4. [2] How do you change the code of the ones module so that /dev/ones is readable and writable by all users (without manually changing the permissions on the special file /dev/ones)? Why does this code control the permissions of this file? (To answer explain briefly when and how the code specifying the permission is called.)
5. [2] Many places in the Linux kernel source code use goto statements (like ones_init()). Is this an acceptable practice in the context of kernel programming? Explain briefly the role of the majority of these goto statements and how they compare to the alternatives in C code.
6. [2] Why does the kernel code use functions like printk() rather than printf or other functions from the standard C library? Explain briefly.
7. [4] Modify the module to create a new device "/dev/onelines" that inserts a line break ('\n') every 78 characters. Be sure to do the right thing when the output isn't divisible by 78, i.e., handle partial lines properly. (Note the sysfs entries for oneslines should also appear in /sys/class/comp3000.)
8. [4] Modify the module to create a new device "/dev/repeatchar" that produces a character device that can input exactly one character. (If more than one character is given to it, it only uses the first.) It then outputs that character an unbounded number of times. By default, it should output "1" so it behave exactly as "ones" did before.

Solutions

Solutions for this assignment were discussed in Lecture 23.

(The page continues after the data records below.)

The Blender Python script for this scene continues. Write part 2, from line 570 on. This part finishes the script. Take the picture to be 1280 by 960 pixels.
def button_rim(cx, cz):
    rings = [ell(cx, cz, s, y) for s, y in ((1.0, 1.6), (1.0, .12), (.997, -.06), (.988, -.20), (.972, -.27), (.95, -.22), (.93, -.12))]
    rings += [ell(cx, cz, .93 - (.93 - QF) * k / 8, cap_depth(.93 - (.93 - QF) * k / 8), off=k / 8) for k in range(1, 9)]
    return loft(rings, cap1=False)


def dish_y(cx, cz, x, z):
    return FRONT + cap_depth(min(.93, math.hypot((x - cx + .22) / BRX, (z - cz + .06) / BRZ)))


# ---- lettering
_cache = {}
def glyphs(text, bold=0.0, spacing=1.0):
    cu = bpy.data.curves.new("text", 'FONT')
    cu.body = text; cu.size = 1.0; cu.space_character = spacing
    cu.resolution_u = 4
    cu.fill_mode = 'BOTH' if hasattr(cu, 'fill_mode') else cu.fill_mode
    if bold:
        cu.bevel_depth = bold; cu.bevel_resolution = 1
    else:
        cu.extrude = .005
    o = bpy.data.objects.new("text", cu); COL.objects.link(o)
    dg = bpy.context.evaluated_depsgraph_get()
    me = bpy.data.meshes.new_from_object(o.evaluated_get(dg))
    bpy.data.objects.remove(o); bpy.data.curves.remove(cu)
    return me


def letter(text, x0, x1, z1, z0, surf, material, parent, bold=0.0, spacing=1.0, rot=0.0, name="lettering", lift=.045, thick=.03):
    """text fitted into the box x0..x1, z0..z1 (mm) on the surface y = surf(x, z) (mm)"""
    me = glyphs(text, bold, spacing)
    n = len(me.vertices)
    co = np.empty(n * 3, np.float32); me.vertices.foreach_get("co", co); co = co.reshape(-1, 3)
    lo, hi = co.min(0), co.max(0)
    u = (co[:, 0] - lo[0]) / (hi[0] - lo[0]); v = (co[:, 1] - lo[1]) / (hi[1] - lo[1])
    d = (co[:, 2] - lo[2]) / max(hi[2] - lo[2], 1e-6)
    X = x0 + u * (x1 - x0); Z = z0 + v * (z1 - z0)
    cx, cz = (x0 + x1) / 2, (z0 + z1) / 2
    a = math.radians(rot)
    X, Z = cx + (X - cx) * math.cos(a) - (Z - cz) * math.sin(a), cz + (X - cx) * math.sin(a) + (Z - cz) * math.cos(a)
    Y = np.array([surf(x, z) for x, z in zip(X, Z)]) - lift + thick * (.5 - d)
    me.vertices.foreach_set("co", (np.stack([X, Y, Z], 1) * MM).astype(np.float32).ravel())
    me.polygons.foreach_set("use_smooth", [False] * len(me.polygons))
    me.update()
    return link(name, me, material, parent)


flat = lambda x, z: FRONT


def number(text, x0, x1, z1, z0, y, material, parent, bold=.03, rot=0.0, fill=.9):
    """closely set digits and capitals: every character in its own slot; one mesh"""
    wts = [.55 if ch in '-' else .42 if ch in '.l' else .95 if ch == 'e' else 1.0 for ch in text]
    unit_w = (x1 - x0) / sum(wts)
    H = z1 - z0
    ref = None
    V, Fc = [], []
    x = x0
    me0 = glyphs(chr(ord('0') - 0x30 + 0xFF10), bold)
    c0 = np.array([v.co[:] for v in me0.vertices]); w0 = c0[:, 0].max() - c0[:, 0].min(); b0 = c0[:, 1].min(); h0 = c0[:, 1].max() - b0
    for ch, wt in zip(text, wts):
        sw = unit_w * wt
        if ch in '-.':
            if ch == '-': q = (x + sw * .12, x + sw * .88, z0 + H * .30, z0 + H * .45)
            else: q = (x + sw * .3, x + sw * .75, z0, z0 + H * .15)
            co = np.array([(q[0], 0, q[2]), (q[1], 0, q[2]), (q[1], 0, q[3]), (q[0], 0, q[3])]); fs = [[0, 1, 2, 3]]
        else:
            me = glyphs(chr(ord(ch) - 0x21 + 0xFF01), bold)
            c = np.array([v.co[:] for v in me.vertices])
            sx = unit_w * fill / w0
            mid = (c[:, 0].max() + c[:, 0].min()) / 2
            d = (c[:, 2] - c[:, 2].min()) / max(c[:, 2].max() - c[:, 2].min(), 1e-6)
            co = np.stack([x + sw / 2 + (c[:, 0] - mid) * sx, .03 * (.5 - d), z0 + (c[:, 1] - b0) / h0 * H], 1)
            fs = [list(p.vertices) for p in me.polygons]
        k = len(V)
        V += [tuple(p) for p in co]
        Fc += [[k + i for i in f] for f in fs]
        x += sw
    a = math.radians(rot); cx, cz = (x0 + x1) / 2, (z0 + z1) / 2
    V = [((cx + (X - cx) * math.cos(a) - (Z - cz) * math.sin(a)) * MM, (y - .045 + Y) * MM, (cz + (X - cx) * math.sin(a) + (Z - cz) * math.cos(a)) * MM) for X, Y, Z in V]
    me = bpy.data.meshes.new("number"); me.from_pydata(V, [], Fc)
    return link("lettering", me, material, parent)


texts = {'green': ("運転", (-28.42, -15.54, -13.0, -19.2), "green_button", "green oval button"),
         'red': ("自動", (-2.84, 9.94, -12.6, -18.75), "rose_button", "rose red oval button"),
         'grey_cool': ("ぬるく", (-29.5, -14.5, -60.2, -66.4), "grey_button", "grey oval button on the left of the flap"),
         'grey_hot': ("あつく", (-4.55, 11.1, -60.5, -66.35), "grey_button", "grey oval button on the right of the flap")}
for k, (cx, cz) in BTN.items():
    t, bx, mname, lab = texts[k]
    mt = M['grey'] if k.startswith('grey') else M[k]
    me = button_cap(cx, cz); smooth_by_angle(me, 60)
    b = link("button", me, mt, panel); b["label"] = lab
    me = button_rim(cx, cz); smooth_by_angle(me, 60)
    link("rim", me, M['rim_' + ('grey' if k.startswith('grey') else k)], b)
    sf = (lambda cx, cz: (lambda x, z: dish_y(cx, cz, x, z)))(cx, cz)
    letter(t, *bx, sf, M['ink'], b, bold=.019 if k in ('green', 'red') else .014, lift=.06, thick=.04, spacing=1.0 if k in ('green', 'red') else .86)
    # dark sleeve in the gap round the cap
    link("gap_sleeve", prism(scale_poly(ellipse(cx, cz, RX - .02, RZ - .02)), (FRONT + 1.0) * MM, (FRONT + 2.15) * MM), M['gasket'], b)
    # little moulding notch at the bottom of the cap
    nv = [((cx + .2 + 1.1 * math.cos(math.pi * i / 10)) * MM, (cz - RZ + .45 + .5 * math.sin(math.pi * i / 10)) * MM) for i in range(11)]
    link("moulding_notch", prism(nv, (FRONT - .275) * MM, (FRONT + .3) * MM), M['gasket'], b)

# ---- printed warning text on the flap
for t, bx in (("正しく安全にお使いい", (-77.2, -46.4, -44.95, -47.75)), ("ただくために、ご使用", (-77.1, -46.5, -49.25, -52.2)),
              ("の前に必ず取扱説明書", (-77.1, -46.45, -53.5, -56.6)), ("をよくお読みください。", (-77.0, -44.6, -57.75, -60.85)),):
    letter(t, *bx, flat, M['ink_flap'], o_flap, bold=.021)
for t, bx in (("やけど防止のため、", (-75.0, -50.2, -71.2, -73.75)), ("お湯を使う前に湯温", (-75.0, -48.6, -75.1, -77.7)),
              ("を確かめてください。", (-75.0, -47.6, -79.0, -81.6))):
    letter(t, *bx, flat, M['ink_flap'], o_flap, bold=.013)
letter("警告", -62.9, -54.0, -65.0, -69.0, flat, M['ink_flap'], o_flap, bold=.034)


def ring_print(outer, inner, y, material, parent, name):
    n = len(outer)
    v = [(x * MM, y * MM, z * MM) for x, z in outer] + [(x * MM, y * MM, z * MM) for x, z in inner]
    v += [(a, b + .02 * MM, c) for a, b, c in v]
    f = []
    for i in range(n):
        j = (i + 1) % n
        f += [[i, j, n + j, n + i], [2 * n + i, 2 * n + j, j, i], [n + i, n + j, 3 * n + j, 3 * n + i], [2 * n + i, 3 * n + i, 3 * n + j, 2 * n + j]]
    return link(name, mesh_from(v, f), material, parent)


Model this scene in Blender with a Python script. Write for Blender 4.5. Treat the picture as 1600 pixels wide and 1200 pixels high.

1. Linux kernel "Oops" messages are used to report non-fatal kernel errors. Normally Oops messages are generated when the CPU encounters an exception such as attempting to access an invalid memory address (pointer) or doing an illegal mathematical operation (such as divide by zero).
2. The ones_fops structure specifies what functions the kernel should call when performing file operations on the ones device file. The whole purpose of "special" files is to cause standard file API calls such as read and write to do new, custom things. If a function isn't specified for a given operation the kernel will use a default handler which may just return "operation not implemented".
3. The put_user() call is used to put data into a buffer residing in userspace. It is important in general for the kernel to use put_user() rather than just directly writing to the pointer because it may not be correct or safe to do so, depending upon the architecture. On 32-bit x86, however, omitting put_user() still allows the function to "work" (although it is likely that accessing such a pointer is unsafe as it may cause kernel memory corruption if it refers to a writable data structure in kernel memory).
4. You simply change the umask assignment in ones_devnode() to be 0666 rather than 0444. This function is assigned to the devnode property of the ones_devnode struct when the module is initialized. When setting up the device inode for the ones device, it will create it with default values and then call this function to customize it. We can't be sure exactly when this function is called, or even how many times it is called; we just know that when the device inode is needed, this function will be called to customize it. (Note the pattern of the mask is simply a standard UNIX permission mask, with each octal value specifying read, write and execute bits for the user, the group, and everyone else.)
5. Goto statements are commonly used in the Linux kernel because the kernel must be very careful to recover from errors and C does not support exceptions. The common pattern in Linux kernel programming is for the main logic of a function to call many helper functions, with the return value of each being checked by an if statement. If a helper function fails in any way a goto is made to the appropriate error handler section at the end of the function. Note the goto statements can naturally support the reuse of error handlers, with errors earlier in the function going to the end of the error handler portion (as there are fewer things to "undo"), while gotos deeper in the function go to earlier parts of the error handler section. While it is possible to rewrite kernel code to not use goto's, in general the resulting code will be much harder to understand and/or less efficient.
6. The kernel uses functions like printk() rather than standard C library functions such as printf() because standard libraries are written to make use of system calls and the general functionality of userspace. The kernel, as the code that implements system calls and that very functionality, cannot rely on such functionality already existing. Some C library code can be imported (e.g., some string handling functions) and those are simply duplicated in the Linux kernel codebase. Functions like printf() however make no sense as they assume the availability of file descriptors. In contrast printk() uses the kernel's logging facility which can be configured to write output to log files and text consoles, things that aren't available to standard userspace programs. (Userspace can instead use syslog.)